▶ Exercise directions:
Write out the data below in full, unchanged, minus the images.
*-*-*
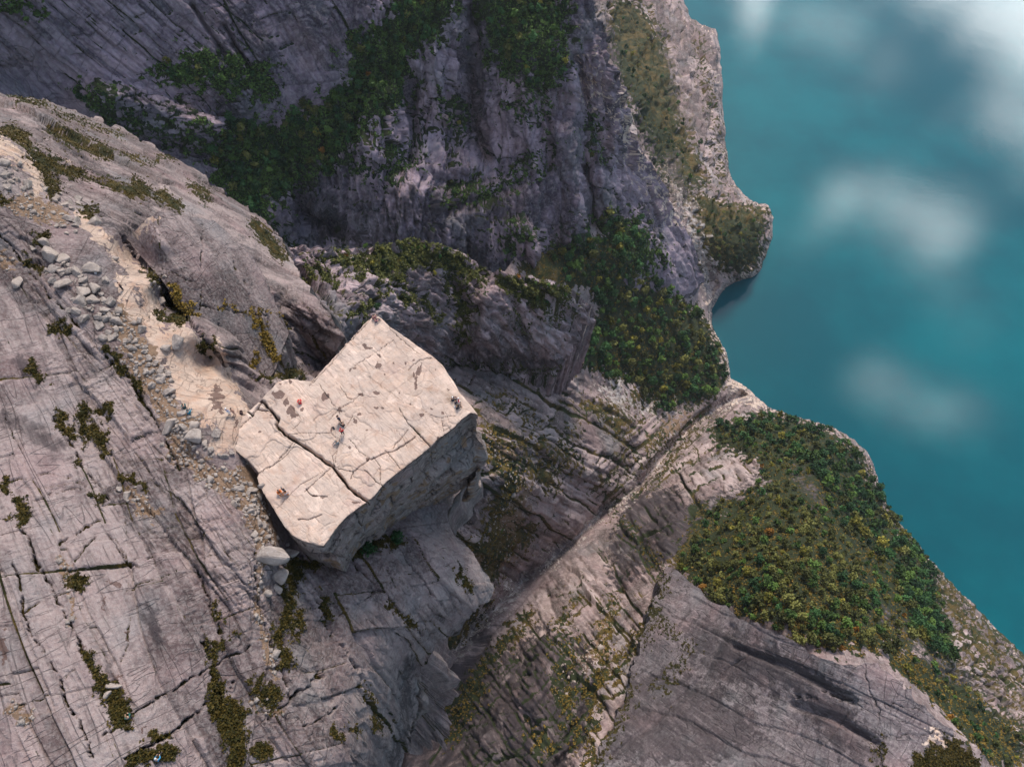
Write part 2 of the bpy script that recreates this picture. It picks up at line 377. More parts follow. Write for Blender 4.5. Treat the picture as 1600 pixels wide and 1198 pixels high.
# ------------------------------------------------------------------ materials
class NT:
    def __init__(s, name):
        s.m = bpy.data.materials.new(name); s.m.use_nodes = True; s.t = s.m.node_tree; s.t.nodes.clear()
        s.out = s.t.nodes.new('ShaderNodeOutputMaterial'); s.b = s.t.nodes.new('ShaderNodeBsdfPrincipled')
        s.t.links.new(s.b.outputs[0], s.out.inputs['Surface']); s.b.inputs['Roughness'].default_value = .85
        s.b.inputs['Specular IOR Level'].default_value = .25
    def n(s, t, **k):
        x = s.t.nodes.new(t)
        for a, b in k.items(): setattr(x, a, b)
        return x
    def l(s, a, b): s.t.links.new(a, b)
    def put(s, inp, v):
        if isinstance(v, bpy.types.NodeSocket): s.l(v, inp)
        else: inp.default_value = v
    def noise(s, scale, det=5, rough=.55, vec=None, dist=0, out='Fac'):
        x = s.n('ShaderNodeTexNoise'); x.inputs['Scale'].default_value = scale; x.inputs['Detail'].default_value = det
        x.inputs['Roughness'].default_value = rough; x.inputs['Distortion'].default_value = dist
        s.l(vec if vec is not None else s.co(), x.inputs['Vector']); return x.outputs[out]
    def co(s):
        if not hasattr(s, '_c'): s._c = s.n('ShaderNodeTexCoord').outputs['Object']
        return s._c
    def mapv(s, rot=(0, 0, 0), sc=(1, 1, 1)):
        x = s.n('ShaderNodeMapping'); x.inputs['Rotation'].default_value = rot; x.inputs['Scale'].default_value = sc; s.l(s.co(), x.inputs['Vector']); return x.outputs[0]
    def vor(s, scale, feat='DISTANCE_TO_EDGE', vec=None, out='Distance'):
        x = s.n('ShaderNodeTexVoronoi'); x.feature = feat; x.inputs['Scale'].default_value = scale
        s.l(vec if vec is not None else s.co(), x.inputs['Vector']); return x.outputs[out]
    def ma(s, op, a, b=0.0, c=None):
        x = s.n('ShaderNodeMath', operation=op); s.put(x.inputs[0], a); s.put(x.inputs[1], b)
        if c is not None: s.put(x.inputs[2], c)
        return x.outputs[0]
    def mr(s, v, a, b, c=0.0, d=1.0, smooth=True):
        x = s.n('ShaderNodeMapRange'); x.interpolation_type = 'SMOOTHSTEP' if smooth else 'LINEAR'
        s.l(v, x.inputs[0]); x.inputs[1].default_value = a; x.inputs[2].default_value = b; x.inputs[3].default_value = c; x.inputs[4].default_value = d
        return x.outputs[0]
    def mix(s, f, a, b, mode='MIX'):
        x = s.n('ShaderNodeMix', data_type='RGBA', blend_type=mode); s.put(x.inputs[0], f)
        for i, v in ((6, a), (7, b)): s.put(x.inputs[i], v if isinstance(v, bpy.types.NodeSocket) else tuple(v) + ((1,) if len(v) == 3 else ()))
        return x.outputs[2]
    def attr(s, name):
        a = s.n('ShaderNodeAttribute'); a.attribute_name = name; q = s.n('ShaderNodeSeparateColor'); s.l(a.outputs['Color'], q.inputs[0]); return q.outputs
    def bump(s, h, strength, dist, nrm=None):
        x = s.n('ShaderNodeBump'); x.inputs['Strength'].default_value = strength; x.inputs['Distance'].default_value = dist
        s.l(h, x.inputs['Height'])
        if nrm is not None: s.l(nrm, x.inputs['Normal'])
        return x.outputs[0]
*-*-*
▶ Task output:
Write part 2 of the bpy script that recreates this picture. It picks up at line 377. More parts follow. Write for Blender 4.5. Treat the picture as 1600 pixels wide and 1198 pixels high.
# ------------------------------------------------------------------ materials
class NT:
    def __init__(s, name):
        s.m = bpy.data.materials.new(name); s.m.use_nodes = True; s.t = s.m.node_tree; s.t.nodes.clear()
        s.out = s.t.nodes.new('ShaderNodeOutputMaterial'); s.b = s.t.nodes.new('ShaderNodeBsdfPrincipled')
        s.t.links.new(s.b.outputs[0], s.out.inputs['Surface']); s.b.inputs['Roughness'].default_value = .85
        s.b.inputs['Specular IOR Level'].default_value = .25
    def n(s, t, **k):
        x = s.t.nodes.new(t)
        for a, b in k.items(): setattr(x, a, b)
        return x
    def l(s, a, b): s.t.links.new(a, b)
    def put(s, inp, v):
        if isinstance(v, bpy.types.NodeSocket): s.l(v, inp)
        else: inp.default_value = v
    def noise(s, scale, det=5, rough=.55, vec=None, dist=0, out='Fac'):
        x = s.n('ShaderNodeTexNoise'); x.inputs['Scale'].default_value = scale; x.inputs['Detail'].default_value = det
        x.inputs['Roughness'].default_value = rough; x.inputs['Distortion'].default_value = dist
        s.l(vec if vec is not None else s.co(), x.inputs['Vector']); return x.outputs[out]
    def co(s):
        if not hasattr(s, '_c'): s._c = s.n('ShaderNodeTexCoord').outputs['Object']
        return s._c
    def mapv(s, rot=(0, 0, 0), sc=(1, 1, 1)):
        x = s.n('ShaderNodeMapping'); x.inputs['Rotation'].default_value = rot; x.inputs['Scale'].default_value = sc; s.l(s.co(), x.inputs['Vector']); return x.outputs[0]
    def vor(s, scale, feat='DISTANCE_TO_EDGE', vec=None, out='Distance'):
        x = s.n('ShaderNodeTexVoronoi'); x.feature = feat; x.inputs['Scale'].default_value = scale
        s.l(vec if vec is not None else s.co(), x.inputs['Vector']); return x.outputs[out]
    def ma(s, op, a, b=0.0, c=None):
        x = s.n('ShaderNodeMath', operation=op); s.put(x.inputs[0], a); s.put(x.inputs[1], b)
        if c is not None: s.put(x.inputs[2], c)
        return x.outputs[0]
    def mr(s, v, a, b, c=0.0, d=1.0, smooth=True):
        x = s.n('ShaderNodeMapRange'); x.interpolation_type = 'SMOOTHSTEP' if smooth else 'LINEAR'
        s.l(v, x.inputs[0]); x.inputs[1].default_value = a; x.inputs[2].default_value = b; x.inputs[3].default_value = c; x.inputs[4].default_value = d
        return x.outputs[0]
    def mix(s, f, a, b, mode='MIX'):
        x = s.n('ShaderNodeMix', data_type='RGBA', blend_type=mode); s.put(x.inputs[0], f)
        for i, v in ((6, a), (7, b)): s.put(x.inputs[i], v if isinstance(v, bpy.types.NodeSocket) else tuple(v) + ((1,) if len(v) == 3 else ()))
        return x.outputs[2]
    def attr(s, name):
        a = s.n('ShaderNodeAttribute'); a.attribute_name = name; q = s.n('ShaderNodeSeparateColor'); s.l(a.outputs['Color'], q.inputs[0]); return q.outputs
    def bump(s, h, strength, dist, nrm=None):
        x = s.n('ShaderNodeBump'); x.inputs['Strength'].default_value = strength; x.inputs['Distance'].default_value = dist
        s.l(h, x.inputs['Height'])
        if nrm is not None: s.l(nrm, x.inputs['Normal'])
        return x.outputs[0]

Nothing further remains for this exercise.